--- BEGIN SOURCE RECORDS ---
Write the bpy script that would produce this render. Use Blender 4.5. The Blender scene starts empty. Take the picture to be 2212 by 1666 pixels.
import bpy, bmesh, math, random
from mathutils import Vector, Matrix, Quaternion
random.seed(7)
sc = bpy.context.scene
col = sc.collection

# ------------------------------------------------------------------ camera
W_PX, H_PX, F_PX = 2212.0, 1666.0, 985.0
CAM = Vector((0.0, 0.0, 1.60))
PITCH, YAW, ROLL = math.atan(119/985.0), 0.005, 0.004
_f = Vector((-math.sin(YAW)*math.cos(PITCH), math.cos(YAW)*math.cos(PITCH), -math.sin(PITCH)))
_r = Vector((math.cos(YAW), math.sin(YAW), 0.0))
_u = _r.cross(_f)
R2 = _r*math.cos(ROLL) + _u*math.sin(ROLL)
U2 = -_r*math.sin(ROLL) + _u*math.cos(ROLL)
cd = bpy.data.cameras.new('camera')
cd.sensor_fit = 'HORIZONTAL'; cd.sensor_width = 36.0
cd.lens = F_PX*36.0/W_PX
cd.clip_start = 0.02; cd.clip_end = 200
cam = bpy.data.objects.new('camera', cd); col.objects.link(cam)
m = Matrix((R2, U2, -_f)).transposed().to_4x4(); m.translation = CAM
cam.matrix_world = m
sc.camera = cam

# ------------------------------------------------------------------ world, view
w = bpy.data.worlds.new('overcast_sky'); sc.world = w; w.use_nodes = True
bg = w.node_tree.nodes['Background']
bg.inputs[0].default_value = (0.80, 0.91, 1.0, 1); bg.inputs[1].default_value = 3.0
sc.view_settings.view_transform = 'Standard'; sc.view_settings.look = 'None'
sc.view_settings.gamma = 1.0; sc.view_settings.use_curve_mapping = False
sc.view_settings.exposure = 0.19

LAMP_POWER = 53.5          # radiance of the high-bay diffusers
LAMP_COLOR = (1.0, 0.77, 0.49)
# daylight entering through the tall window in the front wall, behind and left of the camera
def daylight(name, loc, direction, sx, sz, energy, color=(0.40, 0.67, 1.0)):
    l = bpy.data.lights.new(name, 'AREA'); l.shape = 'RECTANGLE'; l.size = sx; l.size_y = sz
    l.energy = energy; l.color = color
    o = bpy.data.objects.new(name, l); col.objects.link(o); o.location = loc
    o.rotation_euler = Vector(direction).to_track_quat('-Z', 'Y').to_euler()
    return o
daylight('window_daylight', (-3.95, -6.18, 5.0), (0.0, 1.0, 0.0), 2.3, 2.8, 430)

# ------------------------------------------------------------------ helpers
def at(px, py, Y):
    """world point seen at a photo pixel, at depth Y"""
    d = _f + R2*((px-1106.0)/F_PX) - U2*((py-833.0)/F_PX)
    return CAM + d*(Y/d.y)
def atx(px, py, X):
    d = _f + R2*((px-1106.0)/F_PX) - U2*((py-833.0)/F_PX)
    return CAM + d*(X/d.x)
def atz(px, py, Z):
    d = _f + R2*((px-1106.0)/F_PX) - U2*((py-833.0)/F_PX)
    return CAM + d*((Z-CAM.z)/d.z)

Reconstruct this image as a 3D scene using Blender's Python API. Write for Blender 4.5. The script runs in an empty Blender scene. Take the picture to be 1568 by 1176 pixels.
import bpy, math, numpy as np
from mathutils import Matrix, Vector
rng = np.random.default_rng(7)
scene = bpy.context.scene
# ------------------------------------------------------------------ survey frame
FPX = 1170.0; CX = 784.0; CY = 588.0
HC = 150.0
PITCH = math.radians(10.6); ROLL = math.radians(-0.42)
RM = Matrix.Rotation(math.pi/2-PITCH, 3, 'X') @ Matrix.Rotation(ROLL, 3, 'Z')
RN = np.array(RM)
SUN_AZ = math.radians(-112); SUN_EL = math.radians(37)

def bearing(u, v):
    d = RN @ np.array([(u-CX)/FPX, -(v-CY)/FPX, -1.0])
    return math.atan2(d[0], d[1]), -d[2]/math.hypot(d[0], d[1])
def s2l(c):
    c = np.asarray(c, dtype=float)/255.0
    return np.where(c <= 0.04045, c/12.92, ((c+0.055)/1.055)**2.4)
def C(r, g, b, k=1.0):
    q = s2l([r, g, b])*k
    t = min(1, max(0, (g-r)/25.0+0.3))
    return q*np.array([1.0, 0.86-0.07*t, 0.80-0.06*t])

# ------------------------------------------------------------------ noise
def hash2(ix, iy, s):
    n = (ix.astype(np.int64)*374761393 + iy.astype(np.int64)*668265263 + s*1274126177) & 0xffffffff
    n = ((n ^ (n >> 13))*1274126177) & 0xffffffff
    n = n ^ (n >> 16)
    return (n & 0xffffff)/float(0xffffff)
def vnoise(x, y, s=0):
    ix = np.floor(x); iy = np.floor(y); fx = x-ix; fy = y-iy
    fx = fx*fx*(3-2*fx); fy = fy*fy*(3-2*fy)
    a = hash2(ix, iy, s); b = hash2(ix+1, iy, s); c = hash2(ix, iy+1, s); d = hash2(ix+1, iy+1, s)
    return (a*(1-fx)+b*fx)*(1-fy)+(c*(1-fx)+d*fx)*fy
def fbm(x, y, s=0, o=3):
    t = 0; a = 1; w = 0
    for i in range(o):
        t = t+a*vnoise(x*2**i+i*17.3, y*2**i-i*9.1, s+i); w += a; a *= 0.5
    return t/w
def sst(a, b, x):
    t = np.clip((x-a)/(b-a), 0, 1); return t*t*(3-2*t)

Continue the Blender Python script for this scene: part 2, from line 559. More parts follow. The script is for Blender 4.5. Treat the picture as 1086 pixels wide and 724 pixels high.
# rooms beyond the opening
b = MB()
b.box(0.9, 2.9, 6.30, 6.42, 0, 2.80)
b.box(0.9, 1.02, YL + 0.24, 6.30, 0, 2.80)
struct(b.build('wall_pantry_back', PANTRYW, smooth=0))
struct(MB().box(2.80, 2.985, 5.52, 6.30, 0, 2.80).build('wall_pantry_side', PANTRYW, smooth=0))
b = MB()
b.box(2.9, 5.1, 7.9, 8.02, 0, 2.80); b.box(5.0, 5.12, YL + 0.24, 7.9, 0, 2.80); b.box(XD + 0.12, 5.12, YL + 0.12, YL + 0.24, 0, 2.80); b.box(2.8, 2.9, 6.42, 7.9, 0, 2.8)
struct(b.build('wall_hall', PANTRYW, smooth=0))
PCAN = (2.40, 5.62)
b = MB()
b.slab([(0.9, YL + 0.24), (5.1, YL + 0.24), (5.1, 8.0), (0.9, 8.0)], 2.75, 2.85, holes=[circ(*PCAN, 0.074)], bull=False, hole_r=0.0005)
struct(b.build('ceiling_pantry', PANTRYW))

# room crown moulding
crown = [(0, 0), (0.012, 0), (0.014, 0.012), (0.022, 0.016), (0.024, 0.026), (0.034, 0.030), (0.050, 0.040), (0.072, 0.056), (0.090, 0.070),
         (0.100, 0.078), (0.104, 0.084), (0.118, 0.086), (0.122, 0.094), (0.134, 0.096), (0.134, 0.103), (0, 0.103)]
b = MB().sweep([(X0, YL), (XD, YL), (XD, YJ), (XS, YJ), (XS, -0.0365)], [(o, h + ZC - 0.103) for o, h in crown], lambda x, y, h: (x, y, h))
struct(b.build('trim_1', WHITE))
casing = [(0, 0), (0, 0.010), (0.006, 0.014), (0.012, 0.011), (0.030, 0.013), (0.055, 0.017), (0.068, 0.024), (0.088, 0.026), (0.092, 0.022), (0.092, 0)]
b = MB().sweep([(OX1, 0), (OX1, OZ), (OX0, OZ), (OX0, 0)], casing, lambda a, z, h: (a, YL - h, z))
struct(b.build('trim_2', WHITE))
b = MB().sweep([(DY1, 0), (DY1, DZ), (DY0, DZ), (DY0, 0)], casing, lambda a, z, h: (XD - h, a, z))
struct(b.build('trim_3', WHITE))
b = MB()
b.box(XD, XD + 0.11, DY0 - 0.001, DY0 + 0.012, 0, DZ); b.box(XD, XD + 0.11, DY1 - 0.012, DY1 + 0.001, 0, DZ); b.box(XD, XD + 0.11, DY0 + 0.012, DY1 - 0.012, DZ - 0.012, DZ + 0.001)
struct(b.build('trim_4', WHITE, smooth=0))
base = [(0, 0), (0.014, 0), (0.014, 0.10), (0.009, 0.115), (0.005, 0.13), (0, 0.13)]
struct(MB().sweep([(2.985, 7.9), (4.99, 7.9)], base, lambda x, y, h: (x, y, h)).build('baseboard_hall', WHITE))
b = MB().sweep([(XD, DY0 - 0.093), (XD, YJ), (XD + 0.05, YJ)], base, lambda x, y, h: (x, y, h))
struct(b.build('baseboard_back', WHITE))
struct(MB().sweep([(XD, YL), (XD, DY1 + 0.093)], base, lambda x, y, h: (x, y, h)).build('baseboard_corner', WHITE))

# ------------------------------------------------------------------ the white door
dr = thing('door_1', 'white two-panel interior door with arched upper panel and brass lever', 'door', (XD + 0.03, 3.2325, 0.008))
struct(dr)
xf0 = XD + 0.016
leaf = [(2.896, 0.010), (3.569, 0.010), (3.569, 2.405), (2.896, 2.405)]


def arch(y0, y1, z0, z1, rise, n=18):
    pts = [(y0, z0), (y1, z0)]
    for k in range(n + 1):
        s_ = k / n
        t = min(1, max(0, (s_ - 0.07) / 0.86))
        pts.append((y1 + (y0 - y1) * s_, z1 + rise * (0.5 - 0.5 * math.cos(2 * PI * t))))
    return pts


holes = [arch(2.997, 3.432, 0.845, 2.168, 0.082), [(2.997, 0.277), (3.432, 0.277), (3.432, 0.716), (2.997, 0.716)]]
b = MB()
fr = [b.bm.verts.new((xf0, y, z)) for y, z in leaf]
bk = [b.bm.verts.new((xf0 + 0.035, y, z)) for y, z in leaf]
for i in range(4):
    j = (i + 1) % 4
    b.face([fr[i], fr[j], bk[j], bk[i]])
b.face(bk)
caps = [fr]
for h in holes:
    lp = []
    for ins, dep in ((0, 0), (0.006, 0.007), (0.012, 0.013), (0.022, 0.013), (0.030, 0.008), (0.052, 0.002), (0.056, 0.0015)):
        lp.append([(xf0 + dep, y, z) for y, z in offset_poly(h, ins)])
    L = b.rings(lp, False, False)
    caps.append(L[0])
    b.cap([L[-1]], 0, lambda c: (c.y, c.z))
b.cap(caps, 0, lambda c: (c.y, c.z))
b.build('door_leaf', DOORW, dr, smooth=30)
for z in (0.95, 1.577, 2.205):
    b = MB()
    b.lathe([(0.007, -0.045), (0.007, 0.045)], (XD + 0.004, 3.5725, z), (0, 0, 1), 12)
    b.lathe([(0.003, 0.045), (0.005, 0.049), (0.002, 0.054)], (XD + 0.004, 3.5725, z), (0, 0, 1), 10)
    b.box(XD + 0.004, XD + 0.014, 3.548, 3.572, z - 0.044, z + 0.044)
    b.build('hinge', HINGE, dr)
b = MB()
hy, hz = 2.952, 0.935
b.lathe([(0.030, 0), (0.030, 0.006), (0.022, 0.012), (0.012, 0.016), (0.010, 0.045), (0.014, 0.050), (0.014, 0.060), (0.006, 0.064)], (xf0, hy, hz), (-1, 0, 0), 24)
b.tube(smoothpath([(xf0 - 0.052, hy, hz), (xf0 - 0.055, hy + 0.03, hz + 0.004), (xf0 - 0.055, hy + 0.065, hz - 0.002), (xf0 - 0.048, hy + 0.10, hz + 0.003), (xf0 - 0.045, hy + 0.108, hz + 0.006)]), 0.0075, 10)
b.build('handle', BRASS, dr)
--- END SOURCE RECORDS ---
▶ _EXERCISE TASK_: Please transcribe, exactly and with nothing added, the lines from the first line of the material above through the line that contains "2.3, 2.8, 430)".

▶ _RESULT_:
Write the bpy script that would produce this render. Use Blender 4.5. The Blender scene starts empty. Take the picture to be 2212 by 1666 pixels.
import bpy, bmesh, math, random
from mathutils import Vector, Matrix, Quaternion
random.seed(7)
sc = bpy.context.scene
col = sc.collection

# ------------------------------------------------------------------ camera
W_PX, H_PX, F_PX = 2212.0, 1666.0, 985.0
CAM = Vector((0.0, 0.0, 1.60))
PITCH, YAW, ROLL = math.atan(119/985.0), 0.005, 0.004
_f = Vector((-math.sin(YAW)*math.cos(PITCH), math.cos(YAW)*math.cos(PITCH), -math.sin(PITCH)))
_r = Vector((math.cos(YAW), math.sin(YAW), 0.0))
_u = _r.cross(_f)
R2 = _r*math.cos(ROLL) + _u*math.sin(ROLL)
U2 = -_r*math.sin(ROLL) + _u*math.cos(ROLL)
cd = bpy.data.cameras.new('camera')
cd.sensor_fit = 'HORIZONTAL'; cd.sensor_width = 36.0
cd.lens = F_PX*36.0/W_PX
cd.clip_start = 0.02; cd.clip_end = 200
cam = bpy.data.objects.new('camera', cd); col.objects.link(cam)
m = Matrix((R2, U2, -_f)).transposed().to_4x4(); m.translation = CAM
cam.matrix_world = m
sc.camera = cam

# ------------------------------------------------------------------ world, view
w = bpy.data.worlds.new('overcast_sky'); sc.world = w; w.use_nodes = True
bg = w.node_tree.nodes['Background']
bg.inputs[0].default_value = (0.80, 0.91, 1.0, 1); bg.inputs[1].default_value = 3.0
sc.view_settings.view_transform = 'Standard'; sc.view_settings.look = 'None'
sc.view_settings.gamma = 1.0; sc.view_settings.use_curve_mapping = False
sc.view_settings.exposure = 0.19

LAMP_POWER = 53.5          # radiance of the high-bay diffusers
LAMP_COLOR = (1.0, 0.77, 0.49)
# daylight entering through the tall window in the front wall, behind and left of the camera
def daylight(name, loc, direction, sx, sz, energy, color=(0.40, 0.67, 1.0)):
    l = bpy.data.lights.new(name, 'AREA'); l.shape = 'RECTANGLE'; l.size = sx; l.size_y = sz
    l.energy = energy; l.color = color
    o = bpy.data.objects.new(name, l); col.objects.link(o); o.location = loc
    o.rotation_euler = Vector(direction).to_track_quat('-Z', 'Y').to_euler()
    return o
daylight('window_daylight', (-3.95, -6.18, 5.0), (0.0, 1.0, 0.0), 2.3, 2.8, 430)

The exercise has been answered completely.